Bureaucracies at War
Abstract: Why do states start conflicts they ultimately lose? Why do leaders possess inaccurate expectations of their prospects for victory? Bureaucracies at Warexamines how national security institutions shaped the quality of bureaucratic information upon which leaders based their choices for conflict — which institutional designs provided the best counsel, why those institutions performed better, and why many leaders failed to adopt them. Jost argues that the same institutions that provided the best information also empowered the bureaucracy to punish the leader. Thus, miscalculation on the road to war was often the tragic consequence of how leaders resolved the trade-off between good information and political security. Employing an original cross-national data set and detailed explorations of the origins and consequences of institutions inside China, India, Pakistan, and the United States, the book explores why bureaucracy helped to avoid disaster, how bureaucratic competition produced better information, and why institutional design was fundamentally political.

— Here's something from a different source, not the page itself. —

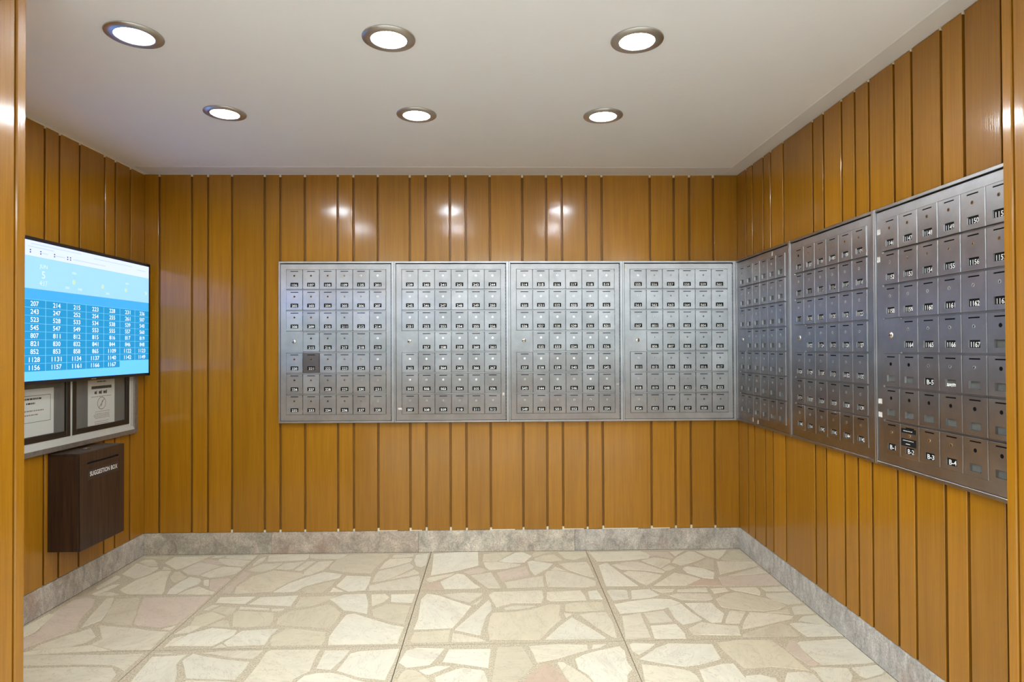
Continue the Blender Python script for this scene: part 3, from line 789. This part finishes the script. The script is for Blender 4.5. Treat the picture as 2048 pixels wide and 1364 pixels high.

Tyler Jost is an Assistant Professor of Political Science at Brown University. His research focuses on national security decision-making, major power politics, and Chinese foreign policy. His research has been published in The China Quarterly, International Organization, International Security, Journal of Conflict Resolution, and International Studies Quarterly. Dr. Jost’s first book, Bureaucracies at War, won the Edgard S. Furniss Book Award from the Mershon Center for International Security, the Robert Jervis International Security Book Award and the Herbert A. Simon Book Award from the American Political Science Association, as well as the Asia-Pacific Distinguished Book Award from the International Studies Association. He is currently working on a second book examining major power cooperation in the modern era, focusing on the evolution of US-China relations since 1989. Dr. Jost completed his doctoral degree in the Department of Government at Harvard University and held postdoctoral fellowships at the John F. Kennedy School of Government and Columbia University.